2009 Fiscal Year Annual Research Report
現代イスラーム金融のグローバル化と金融手法の多元的展開をめぐる研究
Project/Area Number |
09J04130
|
Research Institution | Kyoto University |
Principal Investigator |
長岡 慎介 Kyoto University, 東南アジア研究所, 特別研究員(PD)
|
Keywords | イスラーム金融 / イスラーム経済論 / 環インド洋経済 |
Research Abstract |
本年度は、90年代~2000年代のイスラーム金融手法の開発過程において交わされた議論の動向やその地域的多様性について先行研究のレビューおよび現地調査(資料収集、当事者への聞き取り調査)を行った。

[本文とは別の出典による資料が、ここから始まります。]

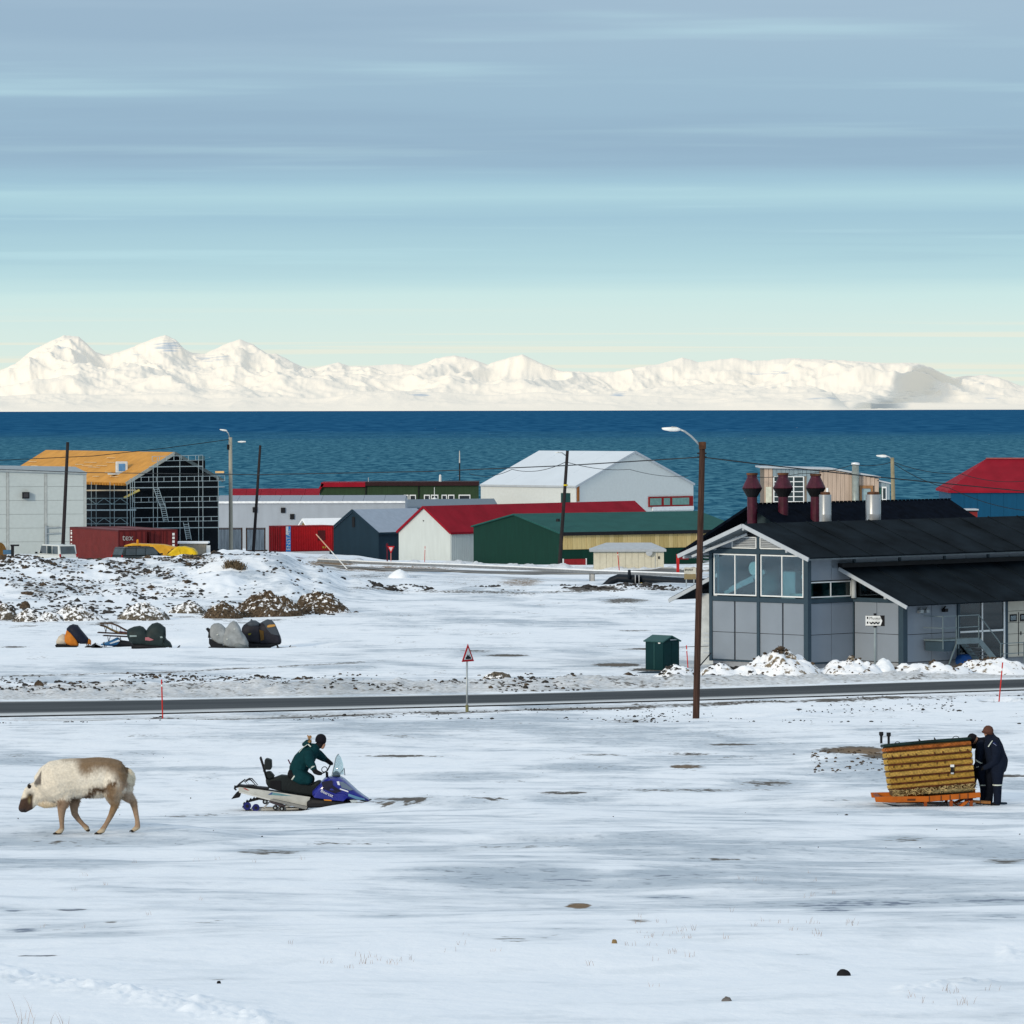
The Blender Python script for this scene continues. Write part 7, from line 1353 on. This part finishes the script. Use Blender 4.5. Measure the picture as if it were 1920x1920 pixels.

1990年代以降、イスラーム金融の現場で用いられる金融手法については、中東と東南アジア(特にマレーシア)の間で大きな差異が見られることが多くの先行研究で指摘されているが、現地調査の結果、1990年代については、先行研究の妥当性を自ら確認することができた。すなわち、同時期にマレーシアでさかんに用いられていた金融手法(例えば、バイウ・ダインとバイウ・イーナ)は、中東地域では、イスラーム法学者が、そのような金融手法はイスラーム的に望ましくないと批判したこともあって、同地域のイスラーム金融機関ではほとんど用いられることがなかった。ところが、2000年代については、マレーシアにおいても従来からの金融手法の利用が減少することが観察され、その結果、1990年代と異なり、両地域(中東と東南アジア)のイスラーム金融市場で提供される金融サービスが近接する傾向にあることが明らかとなった。その要因としては、イスラーム金融のグローバル化に伴う東西市場の融合傾向が挙げられる。具体的には、マレーシアが中等地域に拠点を置くイスラーム金融機関を自国市場に呼び込むために、中東地域のイスラーム金融のあり方に歩調を合わせる動きを見せたことや、中東地域のイスラーム金融機関がマーケット拡大のために東南アジアへ積極的な事業展開を行ったことが挙げられる。